After innings defeats by Queensland and New South Wales, the New Zealanders had predicted that the Test-match atmosphere would lift them. They bowled and fielded with unremitting hostility - while the Australians appeared disengaged, as if needing a shock to raise their competitive hackles.
It fell to Taylor and Healy to retrieve the position with a 117-run partnership. The ironies were plain. Taylor's batting had been so poor for a year that only his strategic role in the team had saved his place. Now, his batting was saving his team from significant embarrassment. At the other end was Healy, who had been vice-captain until Steve Waugh, the ACB's preferred alternative captain, replaced him in case Taylor had been forced to step down on the Ashes tour. Renascent all-rounder Reiffel then scored a Test-best 77, and helped take the total to 373. In reply, Pocock and Fleming grafted for nearly three hours until Pocock pressed forward to a Warne leg-break and edged to Taylor at slip.
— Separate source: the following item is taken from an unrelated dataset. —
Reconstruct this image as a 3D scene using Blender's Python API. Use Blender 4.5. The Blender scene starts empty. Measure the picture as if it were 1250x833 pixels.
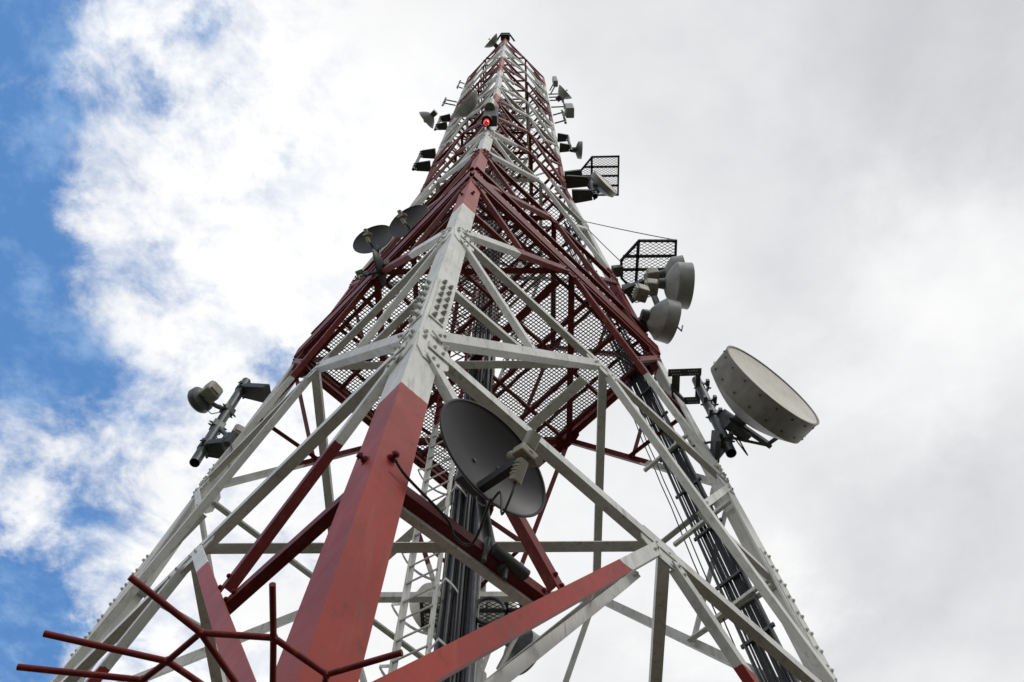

New Zealand continued to defy expectations on the third day. Fleming, having reached his 16th Test fifty, was moving smoothly towards only his second Test hundred when Kasprowicz held one up off the pitch and trapped him in front. Undeterred, Cairns and debutant Craig McMillan recorded steady fifties. Warne, on-driven for six by McMillan, ground away for 42 overs and eventually choked back the challenge. When Taylor caught Parore, it was his 39th catch from Warne's bowling in 57 Tests, equalling the Test record for a fielder-bowler combination: c Sobers b Gibbs. Taylor and Warne became the sole record-holders in the second innings.
New Zealand's 349 maintained parity. On the fourth day, they again glimpsed victory when Australia were 105 for four. Mark Waugh recorded another failure after his barren England tour; the extent of New Zealand's cheek was revealed by microphones which picked up Parore murmuring: "It's tough out here, isn't it, Mark?" But Blewett and Ponting enabled Australia to set a target of 319. It took a single delivery on the final morning to start the collapse. Reiffel produced a kicker to find Pocock's edge, Warne increased the pressure, and McGrath moved in for the clean-up, taking five for 32 despite an abdominal strain which would keep him out until after Christmas.
New Zealand's aggressive approach to the first four days, standing toe-to-toe with the world's most feared Test team, turned out to have exhausted them by the fifth. They had miscalculated by playing Harris as a No. 8 who hardly bowled, and their top-order crisis would only be resolved by promoting the stubborn, correct Parore to No. 3. They had played a good Test match, catching a complacent Australia at their most vulnerable. Still, Australia won, and New Zealand had missed their best chance of an upset.
Man of the Match: M. A. Taylor. Attendance: 30,193.
Close of play: First day, Australia 269-6 (I. A. Healy 62*, P. R. Reiffel 23*); Second day, New Zealand 134-3 (S. P. Fleming 49*, D. L. Vettori 0*); Third day, Australia 25-1 (M. T. G. Elliot 7*, I. A. Healy 1*); Fourth day, New Zealand 4-0 (B. A. Pocock 3*, B. A. Young 0*).